Everyone assures me that we do not usually get this much snow, but really, I'm not concerned. (I did go to school in South Carolina, but I did not grow up there. I was nearly born in a blizzard.) Although I realize I may be eating these words by late April, I actually kind of like snow. I really do not enjoy shoveling off my car every morning, but this is neatly avoided most of the time because I am blessed with a garage.
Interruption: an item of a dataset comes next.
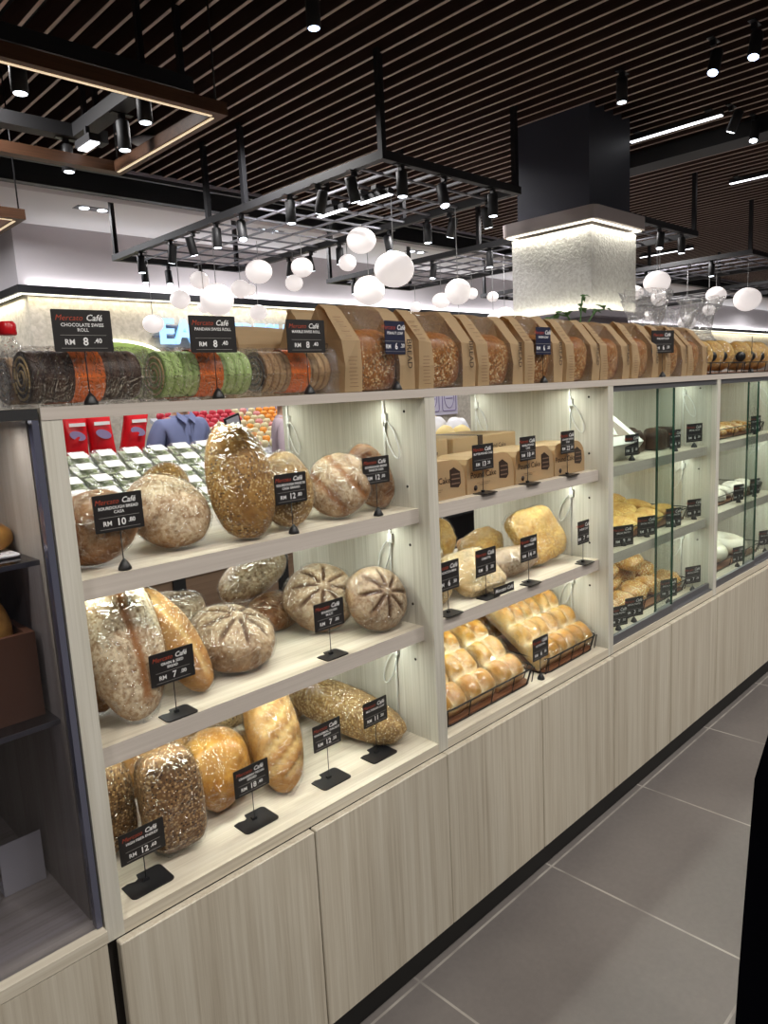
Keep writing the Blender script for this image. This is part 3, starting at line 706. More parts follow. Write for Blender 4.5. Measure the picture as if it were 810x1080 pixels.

As a kid, of course, snow mostly meant possible snow days, which was always good. In college, I started noticing the snow more for its own sake. It's beautiful, and extraordinarily complex, when you think about it. A single snowflake is a marvel of God's creation, tiny and perfect and complete. Put a whole lot of them together, though, and they can literally change the face of the world. Rough edges become smooth. Even the deepest valleys are less deep, in a literal acting-out of the Baptizer's cry, "Prepare the way of the Lord!" (c.f. Isaiah 40:3-5).

Have you ever seen a fresh snowfall in the city? Before, everything is brown and grey and ugly. After, even the dreariest abandoned lot has its own beauty. In just a short while, dirty cars and polluted air will turn it to sludge and muck, but for a moment, you could imagine that it will be perfect forever. In Starbuck, at least on my out-of-the-way street, it takes a little longer for the spell to be broken (less cars driving by, not so much smog), which makes the transformation perhaps a bit less obvious--but still, it's there, every single time it snows, softening the edges of my bootprints in my backyard. That, to me, is a perfect image of God's grace: we are covered in God's love like a blanket of snow, made pure and fresh and beautiful, all our sins and imperfections wiped clean. And unlike the snow, which is temporary, God's grace will last forever.
"...though your sins are like scarlet,
they shall be like snow..." (Isaiah 1:18b)
By spring, I may feel differently. But for now, whenever I see falling snow, I think of God. Is it any wonder it still makes me smile?